Pessina cita Luciano Floridi, secondo cui l’onlife sta di fatto profilando una nuova concezione dell’umano, sintetizzata nel neologismo Inforg (fusione delle parole informazione e organismo), che pensa l’uomo come un “ente informazionale” che, come tale, agisce, opera e si sviluppa, attraverso il mondo informazionale che egli stesso sta generando con l’intelligenza artificiale. «Se si accetta questa prospettiva, come cambierà, allora, il nostro rapporto con i luoghi e i tempi della vita empirica? Come si trasformeranno le relazioni umane sostituite dalle connessioni tecnologiche? Non sono domande alle quali si possa rispondere in modo univoco – afferma Pessina – ma restano domande decisive».

Il docente della Cattolica ha proposto quindi una digressione teologico-filosofica che, accogliendo e sviluppando le proposte di Floridi, è giunta ad affermare che ciò che si sta oggi profilando, o meglio consolidando, è una nuova era storica, che Pessina definisce della disincarnazione dell’esperienza umana. «Un’epoca in cui diventa sempre più rilevante ciò che non ha a che fare con la carne, cioè con la condizione corporea, fisica dell’uomo. Per privare di significato lo spirito è sufficiente trasformare l’uomo in una generica macchina informazionale che si connette e si relaziona con tutto senza implicare lo scoglio della sostanza individuale, della soggettività personale».
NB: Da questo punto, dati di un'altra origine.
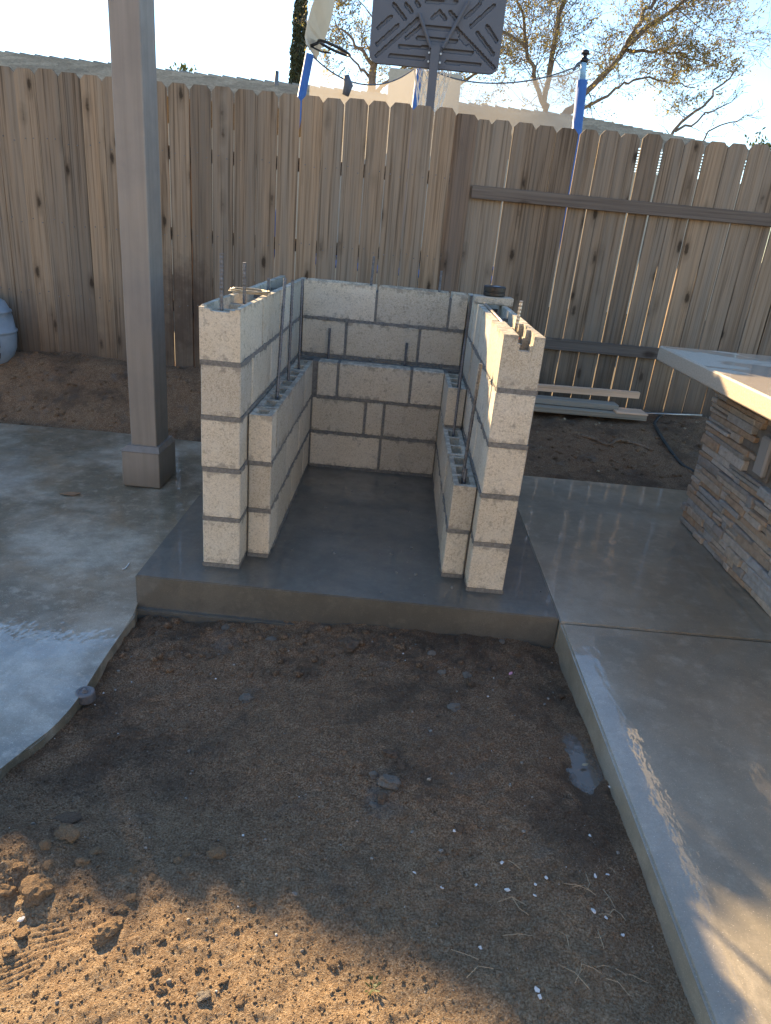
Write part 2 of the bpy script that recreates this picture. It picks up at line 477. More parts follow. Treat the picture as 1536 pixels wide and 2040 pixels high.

Ma non c’è esperienza umana senza carne: nessun vivente può abitare uno spazio digitale. «Questa digressione, ovviamente, non legittima alcuna condanna teologica o filosofica della tecnologia – ha precisato – ma impone un ridimensionamento delle sue promesse e delle sue funzioni. Cercare nella rete ciò che non possiamo trovare nella realtà e viceversa, modulare la realtà in funzione della rete e delle nuove tecnologie, – ha concluso – comporta decisamente una perdita di realismo. Ma anche una perdita di carne e di incanto e, forse, di umanità».